Let $\alpha: \mathbb{R}_{\geq 0} \times \mathbb{R}_{\geq 0} \to \mathbb{R}_{\geq 0}$ be a $\mathcal{KL}$-function. For each fixed $t$, the continuous function $\alpha(x,t)$ belongs to class $\mathcal{K}$, i.e., a strictly increasing function such that $\alpha(0,t) = 0$ and for each fixed $x$, the function $\alpha(x,t)$ is decreasing with respect to $t$ and $\alpha(x,t) \to 0$, as $t \to \infty$. Also, let $b \in \mathbb{R}_{\geq 0}$. Is there any way to get a lower bound using a class $\mathcal{K}$ function $\alpha_1(x)$ or another class $\mathcal{KL}$ function $\alpha_2(x,t)$ in the sense of the following:
$$ \alpha(x,t) + b \geq \alpha_1(x + b), \quad \forall t \geq 0. $$
or
$$ \alpha(x,t) + b \geq \alpha_2(x + b,t), \quad \forall t \geq 0. $$
I understand that there is a similar question for class $\mathcal{K}$ functions, but I was wondering if the argument would hold similarly for class $\mathcal{KL}$ functions and hence, I am asking this as a separate question.
Let $\alpha$ be a class-$\mathcal KL$ function and $b\ge0$.

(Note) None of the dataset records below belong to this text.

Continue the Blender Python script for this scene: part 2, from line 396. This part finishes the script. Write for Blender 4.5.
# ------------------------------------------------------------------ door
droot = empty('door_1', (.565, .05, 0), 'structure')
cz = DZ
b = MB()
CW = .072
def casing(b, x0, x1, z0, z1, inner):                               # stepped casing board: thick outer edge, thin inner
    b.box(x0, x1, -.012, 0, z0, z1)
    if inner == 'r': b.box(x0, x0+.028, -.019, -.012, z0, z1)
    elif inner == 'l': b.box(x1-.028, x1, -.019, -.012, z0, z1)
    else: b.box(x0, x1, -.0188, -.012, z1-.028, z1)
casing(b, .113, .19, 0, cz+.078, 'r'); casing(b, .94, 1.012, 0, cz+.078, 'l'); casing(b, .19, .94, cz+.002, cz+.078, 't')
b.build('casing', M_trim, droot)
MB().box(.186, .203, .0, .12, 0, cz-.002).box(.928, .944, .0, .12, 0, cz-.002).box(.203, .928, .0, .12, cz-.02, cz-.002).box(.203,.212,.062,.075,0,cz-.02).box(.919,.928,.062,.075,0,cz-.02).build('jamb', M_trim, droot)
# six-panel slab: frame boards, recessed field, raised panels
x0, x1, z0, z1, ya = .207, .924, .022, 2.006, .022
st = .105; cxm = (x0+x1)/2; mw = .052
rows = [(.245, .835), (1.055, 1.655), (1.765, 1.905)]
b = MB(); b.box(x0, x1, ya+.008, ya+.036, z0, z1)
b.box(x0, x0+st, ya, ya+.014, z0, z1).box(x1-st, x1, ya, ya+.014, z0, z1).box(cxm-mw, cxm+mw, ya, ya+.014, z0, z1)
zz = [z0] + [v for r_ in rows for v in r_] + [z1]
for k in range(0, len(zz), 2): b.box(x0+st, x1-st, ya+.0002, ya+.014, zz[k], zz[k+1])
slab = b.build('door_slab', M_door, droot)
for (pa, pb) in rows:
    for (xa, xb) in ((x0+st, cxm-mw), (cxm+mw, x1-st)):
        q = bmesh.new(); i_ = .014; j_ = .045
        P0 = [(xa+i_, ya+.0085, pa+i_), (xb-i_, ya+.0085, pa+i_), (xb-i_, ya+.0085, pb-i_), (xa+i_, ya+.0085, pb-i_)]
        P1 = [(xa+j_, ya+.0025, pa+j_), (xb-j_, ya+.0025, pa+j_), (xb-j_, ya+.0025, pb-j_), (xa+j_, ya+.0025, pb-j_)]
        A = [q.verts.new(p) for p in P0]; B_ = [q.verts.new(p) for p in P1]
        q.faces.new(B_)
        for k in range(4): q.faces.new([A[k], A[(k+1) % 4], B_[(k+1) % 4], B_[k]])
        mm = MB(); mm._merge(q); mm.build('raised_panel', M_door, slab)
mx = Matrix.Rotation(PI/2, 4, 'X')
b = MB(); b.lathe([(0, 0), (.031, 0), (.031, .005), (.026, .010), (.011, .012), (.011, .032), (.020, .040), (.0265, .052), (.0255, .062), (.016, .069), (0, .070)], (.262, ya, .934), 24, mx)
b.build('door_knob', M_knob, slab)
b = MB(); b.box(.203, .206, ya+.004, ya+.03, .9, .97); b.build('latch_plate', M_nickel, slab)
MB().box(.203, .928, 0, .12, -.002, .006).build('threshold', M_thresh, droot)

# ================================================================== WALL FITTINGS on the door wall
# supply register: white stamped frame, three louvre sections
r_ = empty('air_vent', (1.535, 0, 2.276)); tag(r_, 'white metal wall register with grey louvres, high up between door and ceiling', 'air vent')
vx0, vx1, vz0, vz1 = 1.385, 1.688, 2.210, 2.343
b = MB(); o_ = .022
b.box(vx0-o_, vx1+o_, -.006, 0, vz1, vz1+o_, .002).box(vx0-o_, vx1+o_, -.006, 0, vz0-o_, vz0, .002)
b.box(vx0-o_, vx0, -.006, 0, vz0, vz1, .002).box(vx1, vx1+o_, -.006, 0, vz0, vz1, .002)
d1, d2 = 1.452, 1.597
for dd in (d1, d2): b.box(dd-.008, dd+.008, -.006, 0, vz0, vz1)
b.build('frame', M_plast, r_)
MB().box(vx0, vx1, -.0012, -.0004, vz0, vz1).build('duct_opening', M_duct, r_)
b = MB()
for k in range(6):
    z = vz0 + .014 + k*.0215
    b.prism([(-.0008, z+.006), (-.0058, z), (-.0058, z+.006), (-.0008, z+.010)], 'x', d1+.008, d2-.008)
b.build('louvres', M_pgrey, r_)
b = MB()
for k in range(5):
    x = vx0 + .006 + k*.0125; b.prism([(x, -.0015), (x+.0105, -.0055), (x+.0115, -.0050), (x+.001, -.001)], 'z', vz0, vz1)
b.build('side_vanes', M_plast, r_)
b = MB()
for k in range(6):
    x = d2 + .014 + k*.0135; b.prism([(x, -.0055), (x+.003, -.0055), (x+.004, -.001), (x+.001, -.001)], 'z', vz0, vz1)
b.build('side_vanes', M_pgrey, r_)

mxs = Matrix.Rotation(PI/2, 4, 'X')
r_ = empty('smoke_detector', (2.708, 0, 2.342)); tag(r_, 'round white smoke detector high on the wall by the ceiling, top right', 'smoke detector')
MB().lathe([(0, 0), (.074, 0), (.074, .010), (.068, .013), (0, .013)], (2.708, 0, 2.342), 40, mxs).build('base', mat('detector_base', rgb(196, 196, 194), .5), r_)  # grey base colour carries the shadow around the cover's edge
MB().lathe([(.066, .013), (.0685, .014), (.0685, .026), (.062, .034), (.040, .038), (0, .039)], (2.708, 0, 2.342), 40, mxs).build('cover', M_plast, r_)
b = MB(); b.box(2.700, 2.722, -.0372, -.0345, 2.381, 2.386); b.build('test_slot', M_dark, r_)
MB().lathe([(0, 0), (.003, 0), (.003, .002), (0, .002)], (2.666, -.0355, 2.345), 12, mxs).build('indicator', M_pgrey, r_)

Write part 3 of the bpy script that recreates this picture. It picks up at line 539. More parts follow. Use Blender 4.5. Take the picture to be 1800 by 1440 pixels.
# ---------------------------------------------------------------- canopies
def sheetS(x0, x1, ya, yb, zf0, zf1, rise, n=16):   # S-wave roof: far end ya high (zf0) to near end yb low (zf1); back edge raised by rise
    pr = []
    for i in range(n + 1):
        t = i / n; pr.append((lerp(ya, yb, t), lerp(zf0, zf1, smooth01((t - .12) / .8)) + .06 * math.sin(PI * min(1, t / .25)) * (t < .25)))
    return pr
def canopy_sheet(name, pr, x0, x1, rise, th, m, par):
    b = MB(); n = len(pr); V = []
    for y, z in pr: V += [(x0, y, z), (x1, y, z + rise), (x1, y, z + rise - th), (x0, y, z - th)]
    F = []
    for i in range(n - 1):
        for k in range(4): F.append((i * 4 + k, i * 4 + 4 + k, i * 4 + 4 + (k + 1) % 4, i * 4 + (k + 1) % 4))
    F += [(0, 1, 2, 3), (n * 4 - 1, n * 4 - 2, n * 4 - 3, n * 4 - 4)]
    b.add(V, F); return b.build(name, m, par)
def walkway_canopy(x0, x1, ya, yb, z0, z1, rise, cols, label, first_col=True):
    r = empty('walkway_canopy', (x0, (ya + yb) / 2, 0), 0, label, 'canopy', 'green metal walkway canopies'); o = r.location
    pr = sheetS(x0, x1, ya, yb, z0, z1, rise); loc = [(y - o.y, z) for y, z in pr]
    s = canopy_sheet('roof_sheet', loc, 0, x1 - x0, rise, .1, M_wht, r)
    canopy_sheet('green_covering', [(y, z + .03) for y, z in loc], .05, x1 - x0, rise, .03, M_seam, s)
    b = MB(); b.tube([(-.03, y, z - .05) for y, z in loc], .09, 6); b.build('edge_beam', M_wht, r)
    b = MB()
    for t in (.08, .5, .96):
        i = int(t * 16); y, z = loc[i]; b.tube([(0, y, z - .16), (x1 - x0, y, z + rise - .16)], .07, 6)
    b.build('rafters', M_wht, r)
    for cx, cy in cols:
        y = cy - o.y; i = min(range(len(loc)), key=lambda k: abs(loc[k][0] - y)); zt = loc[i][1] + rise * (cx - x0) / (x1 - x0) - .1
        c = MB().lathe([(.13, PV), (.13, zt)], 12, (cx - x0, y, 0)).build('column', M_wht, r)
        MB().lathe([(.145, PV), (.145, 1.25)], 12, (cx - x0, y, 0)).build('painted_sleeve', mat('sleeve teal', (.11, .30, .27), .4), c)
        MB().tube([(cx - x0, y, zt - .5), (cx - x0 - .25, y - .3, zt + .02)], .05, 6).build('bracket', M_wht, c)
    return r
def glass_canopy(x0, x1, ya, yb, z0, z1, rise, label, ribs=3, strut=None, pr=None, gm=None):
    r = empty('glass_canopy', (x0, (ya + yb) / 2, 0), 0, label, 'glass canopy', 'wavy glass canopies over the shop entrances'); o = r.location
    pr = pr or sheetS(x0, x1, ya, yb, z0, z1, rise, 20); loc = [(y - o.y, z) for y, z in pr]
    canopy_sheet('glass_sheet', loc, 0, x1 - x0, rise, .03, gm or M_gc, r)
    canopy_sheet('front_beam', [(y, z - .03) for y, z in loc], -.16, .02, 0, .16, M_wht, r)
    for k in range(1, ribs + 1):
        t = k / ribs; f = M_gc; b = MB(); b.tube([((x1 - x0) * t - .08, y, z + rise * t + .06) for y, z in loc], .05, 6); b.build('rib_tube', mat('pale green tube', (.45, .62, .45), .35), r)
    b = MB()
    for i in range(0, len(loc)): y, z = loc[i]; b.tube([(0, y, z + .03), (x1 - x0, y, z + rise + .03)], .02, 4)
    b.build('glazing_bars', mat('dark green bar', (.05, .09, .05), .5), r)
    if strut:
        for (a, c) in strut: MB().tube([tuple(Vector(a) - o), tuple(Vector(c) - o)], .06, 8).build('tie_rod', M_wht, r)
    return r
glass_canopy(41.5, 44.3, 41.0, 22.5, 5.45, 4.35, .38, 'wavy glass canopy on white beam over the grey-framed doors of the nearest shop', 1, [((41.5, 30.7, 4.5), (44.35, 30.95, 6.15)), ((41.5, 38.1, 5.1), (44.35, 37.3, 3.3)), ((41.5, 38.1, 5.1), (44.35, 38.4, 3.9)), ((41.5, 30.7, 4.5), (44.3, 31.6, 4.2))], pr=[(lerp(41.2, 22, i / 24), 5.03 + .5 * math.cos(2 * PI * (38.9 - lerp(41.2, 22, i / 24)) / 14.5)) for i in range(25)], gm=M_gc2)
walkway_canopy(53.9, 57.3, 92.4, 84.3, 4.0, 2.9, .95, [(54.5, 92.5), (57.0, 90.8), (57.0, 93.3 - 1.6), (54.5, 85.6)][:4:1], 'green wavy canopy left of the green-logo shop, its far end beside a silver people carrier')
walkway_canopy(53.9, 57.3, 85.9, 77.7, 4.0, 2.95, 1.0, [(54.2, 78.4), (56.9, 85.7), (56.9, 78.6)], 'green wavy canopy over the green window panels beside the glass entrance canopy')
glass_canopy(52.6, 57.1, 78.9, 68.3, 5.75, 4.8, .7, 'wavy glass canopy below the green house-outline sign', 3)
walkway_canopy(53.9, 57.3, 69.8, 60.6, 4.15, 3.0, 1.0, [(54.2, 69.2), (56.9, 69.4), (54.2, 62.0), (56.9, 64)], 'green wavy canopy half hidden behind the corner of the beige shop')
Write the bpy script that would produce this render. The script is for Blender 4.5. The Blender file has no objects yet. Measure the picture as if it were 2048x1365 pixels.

Lower bound with a class-$\mathcal K$ function
We're looking for a class-$\mathcal K$ function $\alpha_1$ such that $$\forall x,t\ge 0,\,\alpha(x,t)+b\ge\alpha_1(x+b).$$
Taking the limit $t\to +\infty$, we see that $\alpha_1$ must be bounded by $b$. On the other hand, $x\to\alpha(x,t)$ being increasing for each $t\ge0$, we have $\alpha+b\ge b$. Thus any class-$\mathcal K$ function $\alpha_1$ bounded by $b$ will do the work (for example $x\mapsto\frac{2b}{\pi}\arctan(x)$).
Lower bound with a class-$\mathcal KL$ function
We're looking for a class-$\mathcal KL$ function $\alpha_1$ such that $$\forall x,t\ge 0,\,\alpha(x,t)+b\ge\alpha_1(x+b,t).$$
We will try to modify the construction in the answer for the question in the class-$\mathcal K$ case to ensure that $\alpha_1$ belongs to $\mathcal KL$:
You see that merely taking $\alpha_1(x,t)=\alpha(x-b,t)+b$ doesn't solve the problem: we lack the condition $\alpha_1\to 0$ when $t\to +\infty$. Multiplying by something that goes to $0$, like $e^{-t}$ does the work. Furthurmore, $e^{-t}\le 1$ for $t\ge 0$, so it doesn't negatively affect our desired inequality. Hence we define $$\forall x\ge b,\forall t\ge 0,\alpha_1(x,t)=(\alpha(x-b,t)+b)e^{-t}.$$
Finally, we should define $\alpha_1$ on $[0,b]\times\mathbb R_{\ge 0}$. Notice that $\alpha_1(b,t)=be^{-t}$, so any function continuous increasing function $x\mapsto f(x)$ such that $f(0)=0$ and $f(b)=b$ will do. You can take $$\alpha_1(x,t)=xe^{-t},\,\,\,\,x\in[0,b],t\ge 0.$$